A $13 million project to renovate and expand the library’s nearly 50-year-old building is now more than two weeks in. Library leaders convened their regular weekly meeting Thursday with representatives from TSKP Studio, the project’s architect, as well as Montagno Construction, the Waterbury-based firm hired to complete the project, to review its progress to date. The overall project is expected to take about a year to complete. 

So the group, which included library director Clevell Roseboro II and building committee chairman Thomas Welsh, Diana Lanser, a project manager for TSKP, Kevin Yates, Montagno’s construction superintendent and Drew Pollatto, a project manager for Montagno, reviewed the project’s construction schedule — including a planned demolition of the former residence at 33 Catlin St., right next door. 

That demolition was held up after questions were raised about whether the house should be considered a historic building. According to Welsh, those questions have since been resolved. The requisite permits to begin the demolition either have been issued or are close to being issued. Officials anticipated the demolition could be carried out within a week. 

Under the current renovation and expansion plans, the library’s now 45,000-square-foot building will see its public space expand by more than 3,200 square feet. The space available for meetings will almost double, to 4,994 square feet. 

The anticipated cost to the city, after grants and other fundraising, is around $9.97 million, according to previously shared figures. 

Throughout the library, paneling that previously enclosed areas like the Griffin Reading Room and the Tomie dePaola Children’s Library has been removed.

The Griffin Room has been stripped down to a bare skeleton of concrete and metal. As Welsh and Yates led the Record-Journal for a tour of progress to date, members of a Montagno construction crew were at work, carrying panels, operating machines to remove flooring and emptying scrap metal and other debris into dumpsters set up around the area.  

Flooring in most areas had been pulled up and other demolition was underway. What had been the library’s information desk was also stripped down. 

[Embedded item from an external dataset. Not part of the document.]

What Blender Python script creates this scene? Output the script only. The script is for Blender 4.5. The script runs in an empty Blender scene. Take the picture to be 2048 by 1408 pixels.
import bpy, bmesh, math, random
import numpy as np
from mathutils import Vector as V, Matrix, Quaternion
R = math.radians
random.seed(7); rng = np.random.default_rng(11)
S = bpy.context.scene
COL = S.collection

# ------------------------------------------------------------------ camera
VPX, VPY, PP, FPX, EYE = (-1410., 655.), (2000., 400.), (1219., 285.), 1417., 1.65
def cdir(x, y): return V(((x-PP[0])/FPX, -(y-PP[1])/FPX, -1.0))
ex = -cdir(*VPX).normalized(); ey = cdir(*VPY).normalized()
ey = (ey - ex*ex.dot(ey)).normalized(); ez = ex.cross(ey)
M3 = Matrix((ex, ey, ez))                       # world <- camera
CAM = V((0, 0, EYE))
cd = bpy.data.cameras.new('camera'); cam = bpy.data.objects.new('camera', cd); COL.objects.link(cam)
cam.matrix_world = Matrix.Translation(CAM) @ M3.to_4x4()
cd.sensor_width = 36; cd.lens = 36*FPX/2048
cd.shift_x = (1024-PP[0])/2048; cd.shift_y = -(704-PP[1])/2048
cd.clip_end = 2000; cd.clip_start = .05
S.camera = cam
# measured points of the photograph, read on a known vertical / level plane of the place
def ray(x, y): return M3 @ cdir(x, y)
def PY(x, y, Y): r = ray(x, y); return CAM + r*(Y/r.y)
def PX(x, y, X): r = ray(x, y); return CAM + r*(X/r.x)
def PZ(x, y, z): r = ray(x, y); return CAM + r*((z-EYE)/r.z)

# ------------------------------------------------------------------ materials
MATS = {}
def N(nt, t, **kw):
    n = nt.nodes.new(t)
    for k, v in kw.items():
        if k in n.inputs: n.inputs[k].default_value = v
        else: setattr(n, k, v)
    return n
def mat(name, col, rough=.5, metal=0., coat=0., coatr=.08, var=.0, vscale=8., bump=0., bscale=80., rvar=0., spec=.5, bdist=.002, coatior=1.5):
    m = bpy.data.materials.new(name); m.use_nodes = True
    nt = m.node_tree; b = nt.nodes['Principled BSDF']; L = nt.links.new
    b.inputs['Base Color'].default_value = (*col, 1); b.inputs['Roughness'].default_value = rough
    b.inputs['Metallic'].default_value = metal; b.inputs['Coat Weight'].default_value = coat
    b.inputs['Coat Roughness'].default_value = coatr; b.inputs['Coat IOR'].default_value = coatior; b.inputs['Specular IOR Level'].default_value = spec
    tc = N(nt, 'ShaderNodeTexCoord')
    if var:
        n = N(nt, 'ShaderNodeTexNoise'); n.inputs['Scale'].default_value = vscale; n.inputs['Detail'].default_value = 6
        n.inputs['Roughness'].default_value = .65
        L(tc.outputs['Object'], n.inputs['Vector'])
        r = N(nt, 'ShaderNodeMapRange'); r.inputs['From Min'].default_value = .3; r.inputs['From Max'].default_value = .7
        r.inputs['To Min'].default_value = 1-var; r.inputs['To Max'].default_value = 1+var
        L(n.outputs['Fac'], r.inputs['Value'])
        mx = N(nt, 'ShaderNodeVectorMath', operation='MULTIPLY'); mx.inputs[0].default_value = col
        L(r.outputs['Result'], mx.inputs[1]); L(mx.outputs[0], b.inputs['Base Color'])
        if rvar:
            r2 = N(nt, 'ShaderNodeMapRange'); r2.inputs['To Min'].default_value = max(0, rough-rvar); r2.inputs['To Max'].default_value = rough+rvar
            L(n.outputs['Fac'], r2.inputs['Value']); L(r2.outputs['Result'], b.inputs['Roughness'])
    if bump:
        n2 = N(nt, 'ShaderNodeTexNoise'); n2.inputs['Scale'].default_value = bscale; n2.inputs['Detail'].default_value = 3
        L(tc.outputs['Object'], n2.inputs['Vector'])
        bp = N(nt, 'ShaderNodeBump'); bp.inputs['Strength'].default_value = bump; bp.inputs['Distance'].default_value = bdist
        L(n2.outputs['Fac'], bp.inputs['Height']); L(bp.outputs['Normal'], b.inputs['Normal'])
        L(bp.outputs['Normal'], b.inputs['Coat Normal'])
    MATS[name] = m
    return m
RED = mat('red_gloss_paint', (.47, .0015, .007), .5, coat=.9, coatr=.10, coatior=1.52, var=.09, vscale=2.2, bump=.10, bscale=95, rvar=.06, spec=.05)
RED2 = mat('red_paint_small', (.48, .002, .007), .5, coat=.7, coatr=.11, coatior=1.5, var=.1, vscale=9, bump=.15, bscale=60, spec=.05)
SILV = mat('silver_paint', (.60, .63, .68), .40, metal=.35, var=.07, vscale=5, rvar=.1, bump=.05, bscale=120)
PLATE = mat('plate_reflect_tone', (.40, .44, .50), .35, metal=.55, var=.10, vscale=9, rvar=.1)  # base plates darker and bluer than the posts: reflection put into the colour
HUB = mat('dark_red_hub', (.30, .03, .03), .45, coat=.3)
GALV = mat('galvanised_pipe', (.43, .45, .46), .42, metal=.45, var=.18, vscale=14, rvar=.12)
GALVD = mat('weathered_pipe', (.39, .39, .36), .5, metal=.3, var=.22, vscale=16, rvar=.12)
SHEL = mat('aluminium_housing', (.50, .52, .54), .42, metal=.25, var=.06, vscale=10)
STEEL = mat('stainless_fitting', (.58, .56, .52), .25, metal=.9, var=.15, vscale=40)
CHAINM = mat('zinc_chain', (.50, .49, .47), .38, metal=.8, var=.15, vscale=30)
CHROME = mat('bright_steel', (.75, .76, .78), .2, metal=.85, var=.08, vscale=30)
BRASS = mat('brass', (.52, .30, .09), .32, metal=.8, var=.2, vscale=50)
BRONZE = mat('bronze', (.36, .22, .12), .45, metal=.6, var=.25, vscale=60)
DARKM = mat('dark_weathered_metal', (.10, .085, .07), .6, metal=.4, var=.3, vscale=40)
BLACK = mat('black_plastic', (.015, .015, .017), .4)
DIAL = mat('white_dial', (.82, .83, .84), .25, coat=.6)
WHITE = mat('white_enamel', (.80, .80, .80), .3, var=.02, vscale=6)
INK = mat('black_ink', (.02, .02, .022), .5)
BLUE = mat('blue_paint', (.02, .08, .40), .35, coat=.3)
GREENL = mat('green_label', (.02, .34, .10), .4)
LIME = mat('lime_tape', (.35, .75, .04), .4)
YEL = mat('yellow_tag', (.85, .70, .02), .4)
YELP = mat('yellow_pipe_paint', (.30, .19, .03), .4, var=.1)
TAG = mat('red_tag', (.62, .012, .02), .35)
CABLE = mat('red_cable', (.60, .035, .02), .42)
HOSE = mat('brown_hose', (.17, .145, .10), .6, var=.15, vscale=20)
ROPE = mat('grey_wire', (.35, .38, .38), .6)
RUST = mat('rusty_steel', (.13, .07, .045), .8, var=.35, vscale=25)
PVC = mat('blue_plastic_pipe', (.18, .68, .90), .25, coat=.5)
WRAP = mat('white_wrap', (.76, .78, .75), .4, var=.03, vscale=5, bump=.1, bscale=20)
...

With the exception of some signage that remains in place, the library’s interior bore little resemblance to the book-filled building it had been before. In many areas, including the building’s main stairwell, plastic sheets now hang and temporary lighting has been installed. 

Concurrently, efforts to prepare a rented space — the former Old Navy store in the Meriden Mall — to temporarily house the library’s operations during the construction are also underway. Officials have set March 28 as the date for a “soft” reopening of library services at the temporary space. 

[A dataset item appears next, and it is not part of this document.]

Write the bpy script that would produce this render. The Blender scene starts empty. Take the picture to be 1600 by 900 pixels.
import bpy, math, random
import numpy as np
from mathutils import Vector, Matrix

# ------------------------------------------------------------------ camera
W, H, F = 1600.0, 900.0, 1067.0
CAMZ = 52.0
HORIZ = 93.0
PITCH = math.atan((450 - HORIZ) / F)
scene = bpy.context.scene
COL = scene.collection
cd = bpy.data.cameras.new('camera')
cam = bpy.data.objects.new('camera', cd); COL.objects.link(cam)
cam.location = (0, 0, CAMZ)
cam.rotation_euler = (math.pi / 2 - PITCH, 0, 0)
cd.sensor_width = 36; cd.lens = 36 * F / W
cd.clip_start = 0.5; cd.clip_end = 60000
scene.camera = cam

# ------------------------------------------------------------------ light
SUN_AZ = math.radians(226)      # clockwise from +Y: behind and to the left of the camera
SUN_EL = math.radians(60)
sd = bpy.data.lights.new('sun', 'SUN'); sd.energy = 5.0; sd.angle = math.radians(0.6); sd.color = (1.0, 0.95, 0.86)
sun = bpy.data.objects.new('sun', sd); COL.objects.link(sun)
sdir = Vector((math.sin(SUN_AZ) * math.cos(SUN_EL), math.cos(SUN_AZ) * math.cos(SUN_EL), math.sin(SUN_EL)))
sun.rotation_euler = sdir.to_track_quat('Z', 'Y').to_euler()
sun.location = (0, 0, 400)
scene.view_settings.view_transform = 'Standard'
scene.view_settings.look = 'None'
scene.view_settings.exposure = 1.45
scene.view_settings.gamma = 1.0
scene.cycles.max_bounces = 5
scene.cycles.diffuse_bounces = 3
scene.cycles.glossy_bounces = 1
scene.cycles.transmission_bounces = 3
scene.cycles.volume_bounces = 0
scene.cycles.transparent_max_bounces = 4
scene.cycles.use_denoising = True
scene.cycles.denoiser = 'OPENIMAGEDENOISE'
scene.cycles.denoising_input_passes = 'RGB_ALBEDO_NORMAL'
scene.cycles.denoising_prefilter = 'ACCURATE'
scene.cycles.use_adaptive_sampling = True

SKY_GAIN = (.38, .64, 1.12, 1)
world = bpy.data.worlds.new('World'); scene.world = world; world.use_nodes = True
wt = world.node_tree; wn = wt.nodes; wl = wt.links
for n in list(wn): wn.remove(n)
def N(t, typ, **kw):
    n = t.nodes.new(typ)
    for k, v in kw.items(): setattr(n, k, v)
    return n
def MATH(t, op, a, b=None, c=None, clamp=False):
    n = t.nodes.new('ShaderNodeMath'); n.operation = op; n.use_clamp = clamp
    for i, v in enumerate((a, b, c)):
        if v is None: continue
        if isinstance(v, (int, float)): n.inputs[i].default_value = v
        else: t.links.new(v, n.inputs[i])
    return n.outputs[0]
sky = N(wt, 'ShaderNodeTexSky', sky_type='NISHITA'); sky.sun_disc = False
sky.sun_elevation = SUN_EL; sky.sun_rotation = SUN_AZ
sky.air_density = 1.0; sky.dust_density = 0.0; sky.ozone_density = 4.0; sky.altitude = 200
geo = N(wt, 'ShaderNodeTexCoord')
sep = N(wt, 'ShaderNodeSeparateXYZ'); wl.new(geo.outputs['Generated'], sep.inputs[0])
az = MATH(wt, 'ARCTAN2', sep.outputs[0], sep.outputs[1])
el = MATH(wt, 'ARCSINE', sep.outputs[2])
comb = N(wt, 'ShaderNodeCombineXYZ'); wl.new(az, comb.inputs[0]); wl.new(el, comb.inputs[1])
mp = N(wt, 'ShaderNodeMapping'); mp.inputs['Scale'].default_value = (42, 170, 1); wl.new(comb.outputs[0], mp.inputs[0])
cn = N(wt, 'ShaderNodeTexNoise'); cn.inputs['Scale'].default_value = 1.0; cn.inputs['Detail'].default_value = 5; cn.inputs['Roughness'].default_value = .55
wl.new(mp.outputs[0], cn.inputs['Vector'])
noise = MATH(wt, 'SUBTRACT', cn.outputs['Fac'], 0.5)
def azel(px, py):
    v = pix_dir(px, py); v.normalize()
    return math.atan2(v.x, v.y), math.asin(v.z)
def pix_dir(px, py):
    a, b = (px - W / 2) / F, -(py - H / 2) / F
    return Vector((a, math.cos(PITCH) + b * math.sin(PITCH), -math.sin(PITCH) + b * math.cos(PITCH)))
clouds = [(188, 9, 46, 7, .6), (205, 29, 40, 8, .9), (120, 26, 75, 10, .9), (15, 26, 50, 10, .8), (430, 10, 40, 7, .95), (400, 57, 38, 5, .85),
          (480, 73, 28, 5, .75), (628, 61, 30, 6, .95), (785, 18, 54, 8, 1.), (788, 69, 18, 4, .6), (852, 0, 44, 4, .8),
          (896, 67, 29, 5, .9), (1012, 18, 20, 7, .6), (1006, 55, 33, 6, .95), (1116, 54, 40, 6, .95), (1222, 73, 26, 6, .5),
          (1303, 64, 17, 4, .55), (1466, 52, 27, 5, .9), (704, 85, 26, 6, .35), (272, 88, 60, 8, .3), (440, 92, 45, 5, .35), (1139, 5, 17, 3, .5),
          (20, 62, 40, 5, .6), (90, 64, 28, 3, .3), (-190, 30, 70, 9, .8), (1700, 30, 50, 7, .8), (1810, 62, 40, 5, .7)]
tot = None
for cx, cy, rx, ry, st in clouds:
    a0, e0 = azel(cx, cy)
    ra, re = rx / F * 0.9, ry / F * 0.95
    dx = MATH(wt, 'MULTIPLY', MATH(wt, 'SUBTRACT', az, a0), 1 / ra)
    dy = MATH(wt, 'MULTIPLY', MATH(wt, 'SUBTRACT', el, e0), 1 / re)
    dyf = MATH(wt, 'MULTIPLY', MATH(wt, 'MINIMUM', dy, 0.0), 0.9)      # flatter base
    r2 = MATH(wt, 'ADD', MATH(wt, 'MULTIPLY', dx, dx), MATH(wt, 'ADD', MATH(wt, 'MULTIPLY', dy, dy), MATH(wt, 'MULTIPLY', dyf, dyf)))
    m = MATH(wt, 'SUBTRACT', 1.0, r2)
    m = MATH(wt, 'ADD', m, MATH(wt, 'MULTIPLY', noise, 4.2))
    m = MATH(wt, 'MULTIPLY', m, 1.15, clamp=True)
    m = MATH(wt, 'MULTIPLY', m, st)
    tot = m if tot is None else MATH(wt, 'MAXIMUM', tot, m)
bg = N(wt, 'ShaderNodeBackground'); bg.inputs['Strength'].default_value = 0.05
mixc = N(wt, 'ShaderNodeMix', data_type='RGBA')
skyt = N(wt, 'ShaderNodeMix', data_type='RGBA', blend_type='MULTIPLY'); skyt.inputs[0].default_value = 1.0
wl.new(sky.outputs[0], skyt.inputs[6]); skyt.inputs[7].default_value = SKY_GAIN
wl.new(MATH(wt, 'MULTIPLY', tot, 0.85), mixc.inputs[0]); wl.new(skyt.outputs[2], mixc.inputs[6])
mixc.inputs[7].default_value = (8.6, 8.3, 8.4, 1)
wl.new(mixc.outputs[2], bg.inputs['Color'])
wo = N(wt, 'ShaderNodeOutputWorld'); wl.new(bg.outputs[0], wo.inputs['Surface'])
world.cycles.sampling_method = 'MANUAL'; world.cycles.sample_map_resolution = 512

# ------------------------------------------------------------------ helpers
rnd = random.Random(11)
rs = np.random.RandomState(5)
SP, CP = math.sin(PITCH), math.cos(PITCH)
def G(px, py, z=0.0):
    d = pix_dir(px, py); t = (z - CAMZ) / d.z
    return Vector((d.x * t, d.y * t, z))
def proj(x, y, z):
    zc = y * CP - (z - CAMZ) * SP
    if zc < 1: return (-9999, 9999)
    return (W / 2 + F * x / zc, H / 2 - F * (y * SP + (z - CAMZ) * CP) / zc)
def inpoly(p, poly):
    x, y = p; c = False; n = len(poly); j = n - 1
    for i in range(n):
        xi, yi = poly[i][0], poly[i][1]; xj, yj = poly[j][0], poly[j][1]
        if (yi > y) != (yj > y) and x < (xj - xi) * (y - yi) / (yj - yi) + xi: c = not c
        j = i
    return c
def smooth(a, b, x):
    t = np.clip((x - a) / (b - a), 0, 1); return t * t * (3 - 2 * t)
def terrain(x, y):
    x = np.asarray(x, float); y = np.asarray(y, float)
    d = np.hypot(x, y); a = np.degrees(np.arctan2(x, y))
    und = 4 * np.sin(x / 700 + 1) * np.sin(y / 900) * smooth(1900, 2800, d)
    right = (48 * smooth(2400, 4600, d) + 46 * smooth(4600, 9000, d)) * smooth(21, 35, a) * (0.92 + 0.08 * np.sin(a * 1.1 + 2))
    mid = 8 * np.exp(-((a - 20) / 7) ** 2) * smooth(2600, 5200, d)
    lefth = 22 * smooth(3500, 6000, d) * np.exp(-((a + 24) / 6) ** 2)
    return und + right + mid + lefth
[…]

Welsh expressed a cautious optimism that the project will proceed on time and on budget. 

“I expect that this is going to be done by the end of February — unless we have a supply chain problem where we can’t get stuff,” Welsh said, referencing an ongoing nationwide issue.

So the project’s leaders are trying to avoid delays as much as possible. 

“We’re talking here about trying to order things earlier than we might ordinarily in a construction cycle — so that we can get the stuff,” Welsh said. 

Digital media

Welsh walked past one area that will house an expanded version of the library’s Temple B'Nai Abraham World War II Holocaust and Genocide Collection. Not far from it will be the library’s new digital media center. 

In addition to having a large flexible space for community events and to housing collections of multimedia and print content, Welsh envisions the Meriden Public Library as a place where new digital content will be created. That includes working with the Meriden Historical Society to digitally preserve the library’s expansive collection of historic materials.

“I’m excited about doing a lot more content creation,” Welsh said. “This is going to be the place.

“This is going to be a state-of-the-art center where we will be able to do that,” Welsh said of the digital preservation effort. “I’m super excited.”